● DIRECTIONS FOR THIS TASK
The material below includes pictures; leave them out and return only the lines between the line containing "What Blender Python" and the line containing "COL = SC.collection", inclusive, word for word.

● EXERCISE MATERIALS
--- BEGIN ---
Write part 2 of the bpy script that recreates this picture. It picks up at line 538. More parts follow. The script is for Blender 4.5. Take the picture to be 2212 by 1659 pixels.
--- END ---
--- BEGIN ---
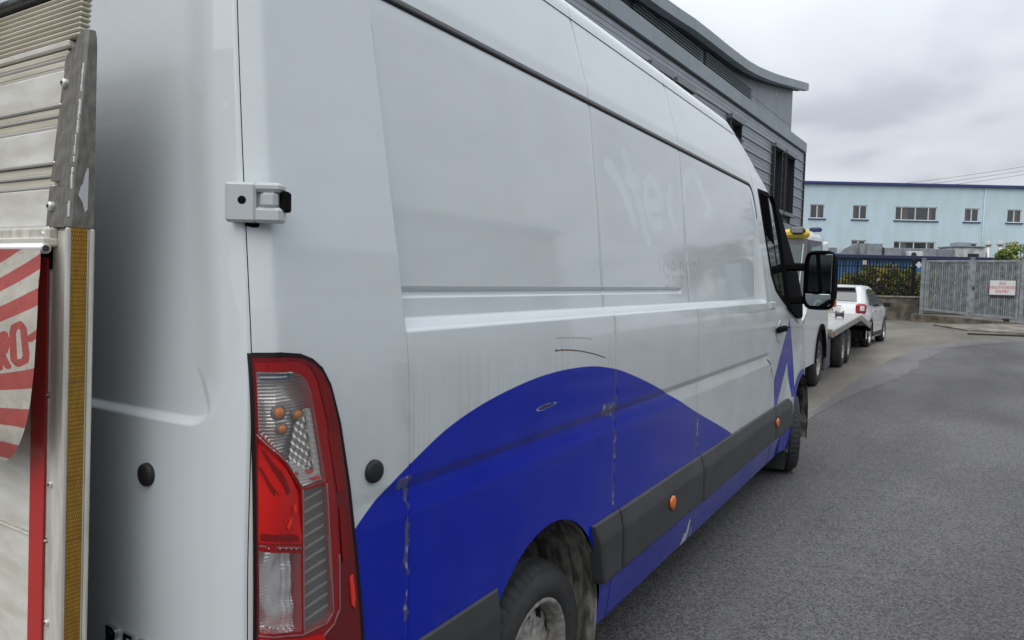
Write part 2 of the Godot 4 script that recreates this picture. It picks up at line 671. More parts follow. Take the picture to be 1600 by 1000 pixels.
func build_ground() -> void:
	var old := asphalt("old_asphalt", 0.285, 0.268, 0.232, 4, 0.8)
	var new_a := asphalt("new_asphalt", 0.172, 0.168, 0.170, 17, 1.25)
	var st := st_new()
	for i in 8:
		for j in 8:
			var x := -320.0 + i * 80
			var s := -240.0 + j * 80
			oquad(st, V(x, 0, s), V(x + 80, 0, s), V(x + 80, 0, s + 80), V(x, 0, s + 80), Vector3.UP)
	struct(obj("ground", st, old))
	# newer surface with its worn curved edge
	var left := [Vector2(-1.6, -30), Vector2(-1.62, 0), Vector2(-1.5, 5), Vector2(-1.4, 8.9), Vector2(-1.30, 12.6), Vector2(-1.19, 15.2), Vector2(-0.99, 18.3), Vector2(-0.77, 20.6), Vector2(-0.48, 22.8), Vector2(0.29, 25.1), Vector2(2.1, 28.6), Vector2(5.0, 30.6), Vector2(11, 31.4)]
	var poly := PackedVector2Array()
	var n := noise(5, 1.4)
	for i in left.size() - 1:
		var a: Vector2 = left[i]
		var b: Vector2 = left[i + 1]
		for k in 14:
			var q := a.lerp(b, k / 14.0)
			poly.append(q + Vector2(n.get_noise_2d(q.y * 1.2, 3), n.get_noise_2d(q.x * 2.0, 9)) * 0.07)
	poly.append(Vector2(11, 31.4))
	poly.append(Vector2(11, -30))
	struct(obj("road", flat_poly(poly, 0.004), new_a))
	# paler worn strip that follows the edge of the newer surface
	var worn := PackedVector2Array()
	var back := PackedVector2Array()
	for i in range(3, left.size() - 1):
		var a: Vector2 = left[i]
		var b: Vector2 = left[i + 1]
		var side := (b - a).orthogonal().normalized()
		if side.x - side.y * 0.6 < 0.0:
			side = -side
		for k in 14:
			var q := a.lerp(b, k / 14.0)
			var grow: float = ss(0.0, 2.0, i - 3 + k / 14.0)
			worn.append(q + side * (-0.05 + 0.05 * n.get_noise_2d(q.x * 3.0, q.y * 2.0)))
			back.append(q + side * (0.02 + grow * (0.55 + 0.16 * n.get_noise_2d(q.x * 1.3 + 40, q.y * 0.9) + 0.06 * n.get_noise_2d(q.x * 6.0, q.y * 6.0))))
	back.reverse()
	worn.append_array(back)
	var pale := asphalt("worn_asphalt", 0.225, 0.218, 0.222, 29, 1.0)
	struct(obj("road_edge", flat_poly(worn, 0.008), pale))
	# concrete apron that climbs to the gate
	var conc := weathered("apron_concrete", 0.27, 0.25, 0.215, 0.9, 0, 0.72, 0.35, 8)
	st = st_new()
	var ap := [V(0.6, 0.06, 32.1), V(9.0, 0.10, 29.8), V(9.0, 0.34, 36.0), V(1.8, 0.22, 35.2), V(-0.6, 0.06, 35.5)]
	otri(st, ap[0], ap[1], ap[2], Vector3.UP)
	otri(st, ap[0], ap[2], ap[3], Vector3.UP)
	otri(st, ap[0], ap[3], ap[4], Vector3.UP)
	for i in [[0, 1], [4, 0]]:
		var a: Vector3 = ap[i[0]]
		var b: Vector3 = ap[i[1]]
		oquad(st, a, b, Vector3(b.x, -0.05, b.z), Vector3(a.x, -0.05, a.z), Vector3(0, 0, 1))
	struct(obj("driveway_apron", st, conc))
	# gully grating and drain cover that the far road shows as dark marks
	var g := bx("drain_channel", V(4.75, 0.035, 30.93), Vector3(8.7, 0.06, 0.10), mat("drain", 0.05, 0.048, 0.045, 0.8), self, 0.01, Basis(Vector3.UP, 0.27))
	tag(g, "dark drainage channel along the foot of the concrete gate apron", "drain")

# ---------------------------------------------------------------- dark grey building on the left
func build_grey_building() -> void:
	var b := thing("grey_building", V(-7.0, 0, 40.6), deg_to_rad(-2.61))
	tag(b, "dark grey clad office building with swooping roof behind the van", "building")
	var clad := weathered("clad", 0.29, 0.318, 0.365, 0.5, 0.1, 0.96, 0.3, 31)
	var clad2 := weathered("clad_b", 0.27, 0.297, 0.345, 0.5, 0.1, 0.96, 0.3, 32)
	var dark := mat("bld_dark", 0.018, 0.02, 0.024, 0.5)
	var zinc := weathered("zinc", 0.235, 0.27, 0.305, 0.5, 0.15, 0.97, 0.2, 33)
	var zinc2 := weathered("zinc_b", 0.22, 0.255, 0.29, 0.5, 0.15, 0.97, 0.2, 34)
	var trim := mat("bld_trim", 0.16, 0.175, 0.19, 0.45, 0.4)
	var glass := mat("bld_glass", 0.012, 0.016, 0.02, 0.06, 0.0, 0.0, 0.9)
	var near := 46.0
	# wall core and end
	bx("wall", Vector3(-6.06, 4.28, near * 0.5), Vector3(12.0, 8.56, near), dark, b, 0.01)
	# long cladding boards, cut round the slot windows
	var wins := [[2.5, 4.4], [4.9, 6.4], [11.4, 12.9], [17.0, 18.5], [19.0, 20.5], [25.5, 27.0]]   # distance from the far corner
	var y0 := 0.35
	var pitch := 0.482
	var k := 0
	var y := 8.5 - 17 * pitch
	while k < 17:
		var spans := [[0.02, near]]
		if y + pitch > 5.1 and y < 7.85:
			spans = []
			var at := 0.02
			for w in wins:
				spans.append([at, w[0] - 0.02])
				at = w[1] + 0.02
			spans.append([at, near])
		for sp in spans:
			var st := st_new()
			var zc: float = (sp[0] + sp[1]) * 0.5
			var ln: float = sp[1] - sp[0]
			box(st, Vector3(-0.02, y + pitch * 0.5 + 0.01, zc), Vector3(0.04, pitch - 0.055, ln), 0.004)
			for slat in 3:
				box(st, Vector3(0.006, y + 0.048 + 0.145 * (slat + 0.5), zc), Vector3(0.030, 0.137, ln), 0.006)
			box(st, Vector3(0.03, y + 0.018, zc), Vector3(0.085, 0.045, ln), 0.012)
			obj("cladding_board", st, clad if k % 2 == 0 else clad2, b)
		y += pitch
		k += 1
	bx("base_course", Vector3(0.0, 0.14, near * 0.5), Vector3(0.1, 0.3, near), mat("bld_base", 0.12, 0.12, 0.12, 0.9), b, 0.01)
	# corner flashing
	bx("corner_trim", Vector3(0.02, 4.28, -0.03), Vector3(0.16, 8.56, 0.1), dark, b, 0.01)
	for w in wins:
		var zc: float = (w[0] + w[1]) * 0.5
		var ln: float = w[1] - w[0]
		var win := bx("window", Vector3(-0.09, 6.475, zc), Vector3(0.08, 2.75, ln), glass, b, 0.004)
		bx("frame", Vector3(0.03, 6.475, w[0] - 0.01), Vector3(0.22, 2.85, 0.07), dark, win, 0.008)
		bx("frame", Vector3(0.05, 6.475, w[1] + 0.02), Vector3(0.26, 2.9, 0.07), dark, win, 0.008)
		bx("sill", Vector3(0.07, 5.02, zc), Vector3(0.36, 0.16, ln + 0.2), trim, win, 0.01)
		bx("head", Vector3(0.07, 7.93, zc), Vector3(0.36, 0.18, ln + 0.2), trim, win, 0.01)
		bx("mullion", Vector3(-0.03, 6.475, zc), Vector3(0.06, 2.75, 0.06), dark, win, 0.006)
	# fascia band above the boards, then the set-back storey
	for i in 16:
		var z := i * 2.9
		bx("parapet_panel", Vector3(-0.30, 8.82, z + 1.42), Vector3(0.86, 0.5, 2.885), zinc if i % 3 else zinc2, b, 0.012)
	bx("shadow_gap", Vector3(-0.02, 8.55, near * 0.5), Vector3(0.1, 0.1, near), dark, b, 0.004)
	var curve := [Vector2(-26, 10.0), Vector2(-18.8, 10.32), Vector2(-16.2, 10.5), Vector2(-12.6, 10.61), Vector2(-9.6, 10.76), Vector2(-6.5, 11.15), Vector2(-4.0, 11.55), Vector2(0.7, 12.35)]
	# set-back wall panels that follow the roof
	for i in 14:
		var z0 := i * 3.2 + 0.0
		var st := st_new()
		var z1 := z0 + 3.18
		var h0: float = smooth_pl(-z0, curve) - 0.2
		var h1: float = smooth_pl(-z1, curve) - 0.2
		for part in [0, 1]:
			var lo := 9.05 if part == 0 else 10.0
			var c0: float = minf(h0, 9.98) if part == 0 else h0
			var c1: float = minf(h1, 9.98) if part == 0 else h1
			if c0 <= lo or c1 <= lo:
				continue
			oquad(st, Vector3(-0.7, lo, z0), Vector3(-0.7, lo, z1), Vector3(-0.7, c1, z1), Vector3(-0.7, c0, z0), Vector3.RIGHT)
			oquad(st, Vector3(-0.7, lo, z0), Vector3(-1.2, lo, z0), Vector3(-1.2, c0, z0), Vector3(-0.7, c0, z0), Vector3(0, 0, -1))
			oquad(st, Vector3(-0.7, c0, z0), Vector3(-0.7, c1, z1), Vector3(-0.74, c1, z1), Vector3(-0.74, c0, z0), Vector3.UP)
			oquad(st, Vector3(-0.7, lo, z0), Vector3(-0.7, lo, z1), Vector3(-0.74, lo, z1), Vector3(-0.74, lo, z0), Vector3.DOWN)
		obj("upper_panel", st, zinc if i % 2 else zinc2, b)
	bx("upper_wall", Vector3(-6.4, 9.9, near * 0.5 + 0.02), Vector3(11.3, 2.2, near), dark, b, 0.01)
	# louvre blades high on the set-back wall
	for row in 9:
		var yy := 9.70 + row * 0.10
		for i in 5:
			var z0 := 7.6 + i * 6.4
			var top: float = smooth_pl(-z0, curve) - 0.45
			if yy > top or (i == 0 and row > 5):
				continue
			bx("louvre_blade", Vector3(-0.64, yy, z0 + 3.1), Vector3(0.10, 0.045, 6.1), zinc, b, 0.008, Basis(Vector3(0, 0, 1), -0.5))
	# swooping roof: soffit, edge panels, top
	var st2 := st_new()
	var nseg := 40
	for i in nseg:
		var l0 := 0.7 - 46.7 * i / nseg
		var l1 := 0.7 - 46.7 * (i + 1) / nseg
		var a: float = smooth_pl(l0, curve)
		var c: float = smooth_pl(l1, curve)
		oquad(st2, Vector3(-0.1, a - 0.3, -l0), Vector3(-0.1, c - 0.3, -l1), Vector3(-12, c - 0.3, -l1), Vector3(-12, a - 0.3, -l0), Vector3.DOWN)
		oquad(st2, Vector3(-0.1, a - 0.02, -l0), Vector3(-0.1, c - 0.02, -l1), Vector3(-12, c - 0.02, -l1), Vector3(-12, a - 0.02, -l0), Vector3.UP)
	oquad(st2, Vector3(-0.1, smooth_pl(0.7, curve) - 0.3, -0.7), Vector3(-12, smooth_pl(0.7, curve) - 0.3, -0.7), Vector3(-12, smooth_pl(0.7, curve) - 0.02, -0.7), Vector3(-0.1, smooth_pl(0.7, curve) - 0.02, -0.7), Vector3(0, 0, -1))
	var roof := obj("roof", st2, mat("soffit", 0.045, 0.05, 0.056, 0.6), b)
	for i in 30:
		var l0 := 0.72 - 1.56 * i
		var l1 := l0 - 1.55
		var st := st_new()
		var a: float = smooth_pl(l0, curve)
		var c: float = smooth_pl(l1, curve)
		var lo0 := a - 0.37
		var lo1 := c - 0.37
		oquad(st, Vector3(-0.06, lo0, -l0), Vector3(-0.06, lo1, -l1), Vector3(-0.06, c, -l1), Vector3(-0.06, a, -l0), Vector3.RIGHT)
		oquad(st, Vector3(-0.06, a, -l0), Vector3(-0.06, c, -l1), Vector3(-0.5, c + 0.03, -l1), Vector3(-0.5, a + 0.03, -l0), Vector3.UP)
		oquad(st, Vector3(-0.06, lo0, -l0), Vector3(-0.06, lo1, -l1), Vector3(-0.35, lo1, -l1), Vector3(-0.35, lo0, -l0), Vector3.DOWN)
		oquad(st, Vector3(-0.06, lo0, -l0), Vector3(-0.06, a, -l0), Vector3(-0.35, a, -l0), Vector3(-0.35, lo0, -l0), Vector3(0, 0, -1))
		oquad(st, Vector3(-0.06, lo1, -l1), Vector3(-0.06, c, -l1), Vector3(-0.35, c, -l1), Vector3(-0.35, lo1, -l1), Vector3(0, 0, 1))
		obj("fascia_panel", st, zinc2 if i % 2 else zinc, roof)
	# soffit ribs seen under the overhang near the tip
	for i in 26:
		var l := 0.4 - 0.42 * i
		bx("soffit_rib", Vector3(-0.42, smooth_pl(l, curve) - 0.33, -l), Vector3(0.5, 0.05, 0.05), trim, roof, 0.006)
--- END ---
--- BEGIN ---
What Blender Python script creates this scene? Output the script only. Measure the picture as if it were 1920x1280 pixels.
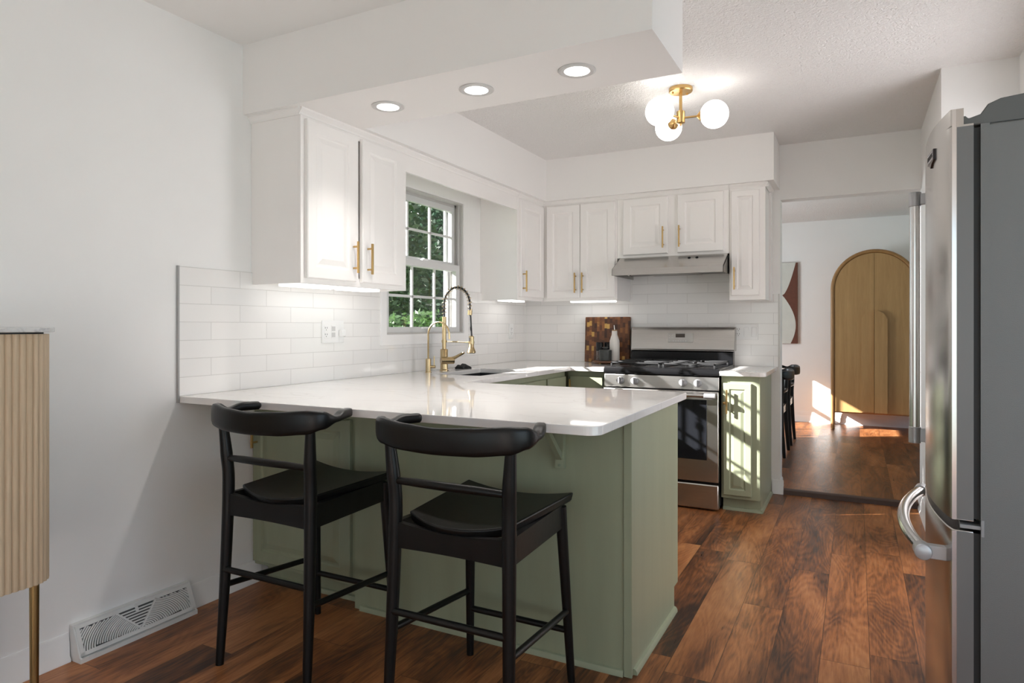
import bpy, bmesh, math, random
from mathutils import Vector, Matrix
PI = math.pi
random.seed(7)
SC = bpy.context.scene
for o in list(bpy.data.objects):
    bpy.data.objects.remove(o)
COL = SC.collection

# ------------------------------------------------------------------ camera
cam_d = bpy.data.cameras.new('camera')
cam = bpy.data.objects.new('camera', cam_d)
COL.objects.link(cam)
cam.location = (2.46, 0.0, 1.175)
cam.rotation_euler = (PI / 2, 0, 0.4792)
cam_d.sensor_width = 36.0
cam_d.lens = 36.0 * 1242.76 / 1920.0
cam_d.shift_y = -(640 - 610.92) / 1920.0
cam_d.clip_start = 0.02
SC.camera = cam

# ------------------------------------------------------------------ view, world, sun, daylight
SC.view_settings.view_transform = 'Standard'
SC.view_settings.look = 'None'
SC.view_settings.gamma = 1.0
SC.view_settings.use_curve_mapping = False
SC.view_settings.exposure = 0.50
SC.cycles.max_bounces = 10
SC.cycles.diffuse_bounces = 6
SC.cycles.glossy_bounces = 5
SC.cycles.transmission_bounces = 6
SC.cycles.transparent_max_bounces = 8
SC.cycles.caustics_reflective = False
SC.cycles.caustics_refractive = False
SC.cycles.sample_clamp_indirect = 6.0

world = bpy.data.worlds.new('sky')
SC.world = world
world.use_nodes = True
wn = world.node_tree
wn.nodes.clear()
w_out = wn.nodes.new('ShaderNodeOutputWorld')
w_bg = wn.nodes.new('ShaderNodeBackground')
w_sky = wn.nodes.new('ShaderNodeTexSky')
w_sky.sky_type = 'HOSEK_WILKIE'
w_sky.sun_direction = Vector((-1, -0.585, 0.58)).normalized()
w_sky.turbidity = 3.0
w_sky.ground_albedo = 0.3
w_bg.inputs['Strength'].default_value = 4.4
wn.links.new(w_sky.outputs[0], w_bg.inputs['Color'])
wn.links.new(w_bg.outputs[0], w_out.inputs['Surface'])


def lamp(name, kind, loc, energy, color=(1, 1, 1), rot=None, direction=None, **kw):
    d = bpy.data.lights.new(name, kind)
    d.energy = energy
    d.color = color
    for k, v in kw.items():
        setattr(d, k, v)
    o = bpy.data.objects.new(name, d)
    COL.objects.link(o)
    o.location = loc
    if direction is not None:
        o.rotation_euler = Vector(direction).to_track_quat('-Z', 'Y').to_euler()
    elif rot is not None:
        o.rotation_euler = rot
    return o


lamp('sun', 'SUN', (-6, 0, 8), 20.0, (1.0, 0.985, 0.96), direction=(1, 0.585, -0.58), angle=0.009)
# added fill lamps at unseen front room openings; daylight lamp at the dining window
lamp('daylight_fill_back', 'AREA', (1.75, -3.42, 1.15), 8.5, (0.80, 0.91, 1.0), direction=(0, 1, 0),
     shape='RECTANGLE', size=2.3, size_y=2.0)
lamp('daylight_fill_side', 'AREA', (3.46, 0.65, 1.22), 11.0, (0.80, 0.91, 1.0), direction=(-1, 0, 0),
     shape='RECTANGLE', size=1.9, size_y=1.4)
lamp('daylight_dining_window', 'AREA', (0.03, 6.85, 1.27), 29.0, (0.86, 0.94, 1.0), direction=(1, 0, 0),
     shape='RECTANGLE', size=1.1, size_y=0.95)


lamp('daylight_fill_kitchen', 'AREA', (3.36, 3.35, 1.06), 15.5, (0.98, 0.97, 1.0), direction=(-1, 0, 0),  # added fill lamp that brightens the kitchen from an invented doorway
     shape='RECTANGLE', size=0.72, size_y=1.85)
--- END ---
● WORKED SOLUTION
What Blender Python script creates this scene? Output the script only. Measure the picture as if it were 1920x1280 pixels.
import bpy, bmesh, math, random
from mathutils import Vector, Matrix
PI = math.pi
random.seed(7)
SC = bpy.context.scene
for o in list(bpy.data.objects):
    bpy.data.objects.remove(o)
COL = SC.collection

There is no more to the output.